Dos son los señores que tratan de ganarnos para sí, ahora y eternamente: Cristo y el Anticristo, o sea, el diablo. Podemos elegir con entera libertad. Ante nosotros aparece hoy el Señor en su segunda vuelta, para juzgar al mundo. Al otro lado aparece el diablo. ¡Nosotros renunciemos al diablo, como en el día de nuestro santo Bautismo, y elijamos al Señor, a Dios!

Cuanto más hondamente aspiremos a Dios, es decir, cuanto más fielmente practiquemos el precepto del amor a Dios, más al abrigo nos pondremos contra las tentaciones y persecuciones del diablo.
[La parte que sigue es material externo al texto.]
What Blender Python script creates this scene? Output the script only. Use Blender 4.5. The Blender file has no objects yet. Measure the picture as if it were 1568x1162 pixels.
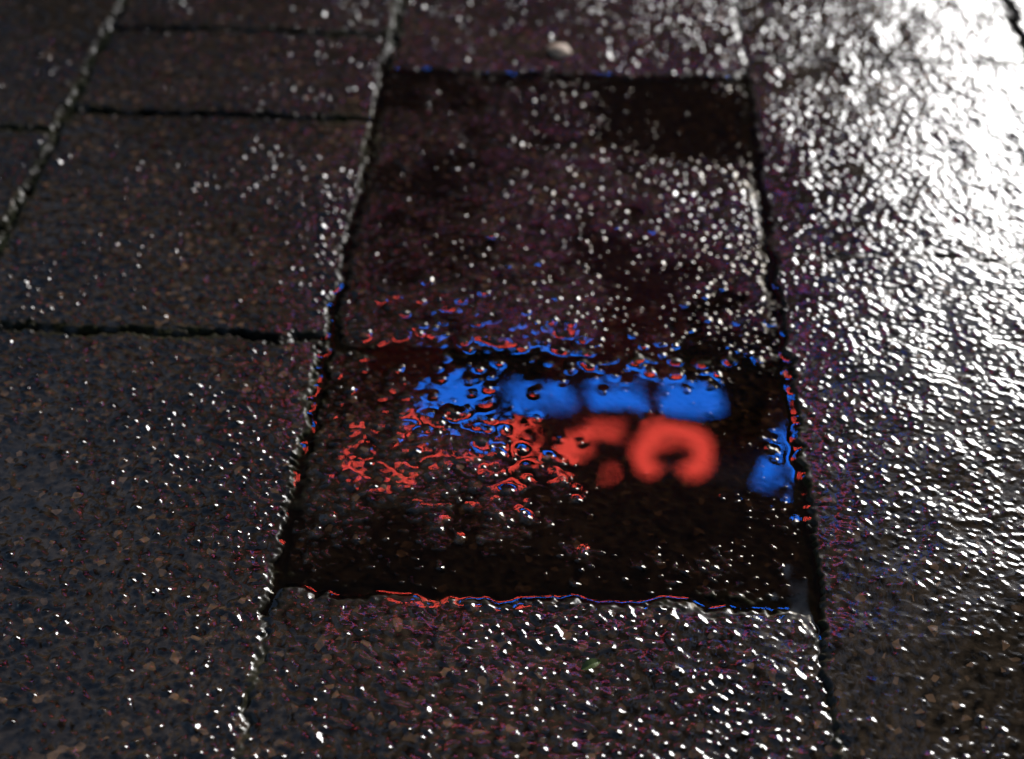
import bpy, bmesh, math, numpy as np
from mathutils import Vector, noise as mnoise
rng=np.random.default_rng(7)
scene=bpy.context.scene
W=-0.0030            # water level (m), typical slab top = 0
# ------------------------------------------------------------ noise helpers
N=2048; TS=1.024; PX=TS/N
def band(wl,bw,seed,aniso=1.0,ang=0.0):
    r=np.random.default_rng(seed).standard_normal((N,N))
    F=np.fft.rfft2(r)
    kx=np.fft.rfftfreq(N,PX)[None,:]; ky=np.fft.fftfreq(N,PX)[:,None]
    c,s=math.cos(ang),math.sin(ang)
    a=(kx*c+ky*s)*aniso; b=(-kx*s+ky*c)/aniso
    k=np.sqrt(a*a+b*b); f0=1.0/wl
    F*=np.exp(-((k-f0)/(bw*f0))**2)
    o=np.fft.irfft2(F,s=(N,N)); return (o/o.std()).astype(np.float32)
def samp(T,x,y):
    u=(x/PX)%N; v=(y/PX)%N
    i=np.floor(u).astype(np.int32); j=np.floor(v).astype(np.int32)
    fu=(u-i); fv=(v-j); i%=N; j%=N; i1=(i+1)%N; j1=(j+1)%N
    return (T[j,i]*(1-fu)+T[j,i1]*fu)*(1-fv)+(T[j1,i]*(1-fu)+T[j1,i1]*fu)*fv
ANG=math.radians(-28)
nPeb=band(0.0064,0.55,1,1.2,ANG)
nPeb2=band(0.0125,0.5,12,1.2,ANG)
nMid=band(0.018,0.5,2,1.2,ANG)
nFine=band(0.0030,0.45,3,1.1,ANG)
nLow=band(0.045,0.5,4)
nBig=band(0.16,0.5,5)
nEdge=band(0.020,0.8,6)
# ------------------------------------------------------------ paving layout
cols=[-0.389,-0.150,0.138,0.370]
while cols[-1]<7: cols.append(cols[-1]+rng.choice([0.29,0.235]))
while cols[0]>-7: cols.insert(0,cols[0]-rng.choice([0.29,0.235]))
cols=np.array(cols)
known={-0.389:[0.30,0.671,0.925,1.052,1.36],-0.150:[0.16,0.473,0.664,0.998,1.33],0.138:[0.02,0.30,0.772,1.030,1.31]}
left2=[0.42,0.774,0.898,1.15]
rows=[]
for c in cols:
    base=None
    for k,v in known.items():
        if abs(c-k)<1e-6: base=list(v)
    if base is None:
        base=list(left2) if c<-0.38 and c>-0.75 else [float(rng.uniform(.2,.5))]
    while base[-1]<7: base.append(base[-1]+float(rng.uniform(.2,.38)))
    while base[0]>-6: base.insert(0,base[0]-float(rng.uniform(.2,.38)))
    rows.append(np.array(base))
ctrl=np.array([[.053,.536,-1.8],[.0546,.598,-1.4],[.09,.62,-1.5],[.09,.57,-1.5],[.04,.63,-1.4],[.07,.64,-1.5],[-.02,.55,-.7],[-.02,.50,-.9],[-.098,.569,-.1],[-.10,.53,-.15],[-.06,.51,-.4],[-.132,.493,-.4],[-.10,.62,.15],[-.10,.645,.1],[-.13,.60,.1],[-.05,.60,-.2],[-.05,.64,-.05],[-.065,.57,-.15],[0,.61,-.8],[.0,.645,-.7],[.127,.584,-.35],[.13,.53,-.35],[.12,.46,-.5],
 [.0623,.927,-.9],[-.0868,.92,-.15],[.0,.975,-.5],[.11,.93,-.9],[0,.85,-.1],[.11,.86,.1],[-.0087,.7926,.0],[.1046,.798,.6],[.12,.76,.5],[.08,.76,.25],[0,.73,-.05],[-.09,.80,.0],[-.0688,.695,-.1],[.0986,.704,-.2],[.0356,.658,-1.1],[.09,.660,-1.5],[.12,.505,-1.0],[.12,.63,-1.1]])
def ss(a,b,t):
    t=np.clip((t-a)/(b-a),0,1); return t*t*(3-2*t)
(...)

Nuestra consigna debe ser: no mirar ni temer al tentador, sino mirar y amar al Señor. Con solo el amor tenemos fuerza más que suficiente para triunfar de Satanás y de todos sus adláteres. Por eso, “practicad el amor” (1 Cor. 14, 1). Ante todo, el amor: “¡Amarás!”

El amor de Dios lo encontramos en la santa Eucaristía, en la sagrada Comunión. La Eucaristía es el sacramento del amor. Es el fuego traído por el Señor desde el cielo a la tierra (Luc. 12, 49) y depositado en nuestra alma, para que abrase nuestro corazón y para que aprendamos a amar al Padre con el amor de Jesús. Por eso, la sagrada liturgia nos conduce todas las mañanas a la santa Eucaristía, al horno del amor.